Embassytown" est un roman qui fourmille d’idées. La « colonie » est un lieu profondément, absolument, étranger ; l’imagination de Mieville s’y déploie autant que dans Perdido Street Station. Géographie, technologie, organisation sociale, langage ou Langage, tout est innovant dans ce roman. Même l’hyperespace est décrit d’une manière nouvelle qui le transforme en un terrain concret d’aventures. Mieville développe très intelligemment de nombreux thèmes. On y trouve pêle-mêle des images et des évènements qui illustrent : la langue comme instrument premier de la puissance, l’isolement des comptoirs à la périphérie, les jeux d’alliance et de pouvoir qui se jouent dans les sociétés de petite taille, la rapacité et l’insensibilité des métropoles « coloniales », l’apparition des groupes « comprador », l’effet mortifère des consommations importées, la captation du pouvoir par les experts, le rôle de la conceptualisation dans la pensée, le bouleversement social induit par un changement de paradigme, et j’en oublie sûrement.
Mais "
Embassytown" a été un roman désagréable à lire. D’une part, la lecture de ce roman est ardue du fait d’une préciosité extrême de sa langue, de formes dialoguées parfois étranges, et d’un grand nombre de néologismes. Mieville voulait sans doute que le lecteur réalise l’impact de la langue sur la pensée, mais cette démonstration est un peu trop appuyée à mon sens. D’autre part, le démarrage est très lent. De fait, de présentation en sentences mystérieuse en « je vous dirai plus tard ou je ne savais pas encore », le roman ne démarre vraiment qu'à la moitié de sa pagination. Si je n’avais pas déjà lâché "Perdido Street Station" pour la même raison, je l’aurais sans doute fait avec "

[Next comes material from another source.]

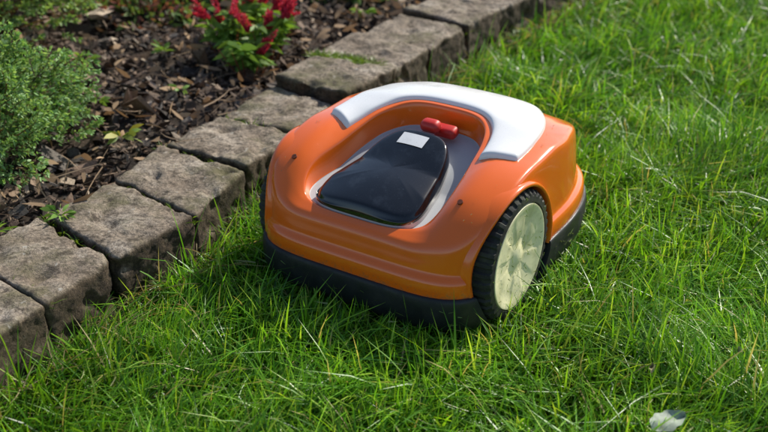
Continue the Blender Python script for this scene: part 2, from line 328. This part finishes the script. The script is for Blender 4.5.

Embassytown". Enfin, la narratrice est tellement générique qu’elle est dans l’incapacité de susciter la moindre empathie. Finalement on est indifférent à ce qui peut lui arriver (alors on imagine l’affection qu’on peut avoir pour les autres personnages), et l’intérêt pour le développement de l’histoire devient purement intellectuel. J’ajouterai deux points mineurs à ce qui m’a gêné. Mieville, en bon marxiste, fait du dévoilement une des clés de la résolution de son affaire ; le pouvoir du dévoilement, il y a longtemps que je n’y crois plus (cf.
La domination masculine), et son efficacité immédiate a un aspect magique un peu ridicule. Quant à l’addiction hystérique des Hôtes à une forme mal prononcée du Langage (on pourrait dire un accent), elle m’a fortement rappelé Jamie Lee Curtis dans
Un poisson nommé Wanda, ce qui a évidemment fait perdre un peu de son côté tragique à la chose.
Au final, c’est un roman que je ne regrette pas d’avoir lu mais que j’hésiterai à conseiller, sauf à un Mievillolatre.
Embassytown, China Mieville
Commentaires
Par contre j'ai entendu pas mal de fans de PSS dire qu'ils avaient trouvé celui-ci bof, donc pas forcément de lien à ce niveau là (même si la patte de Miévile est très reconnaissable c'est vrai).
Je ne sais plus que dire.
"Vivez dangereusement, lisez Embassytown".
Si c'est fait exprès, c'est impressionnant. Mais ça rend la lecture malaisée.
Samuel
Je souhaite bon courage au traducteur en tout cas.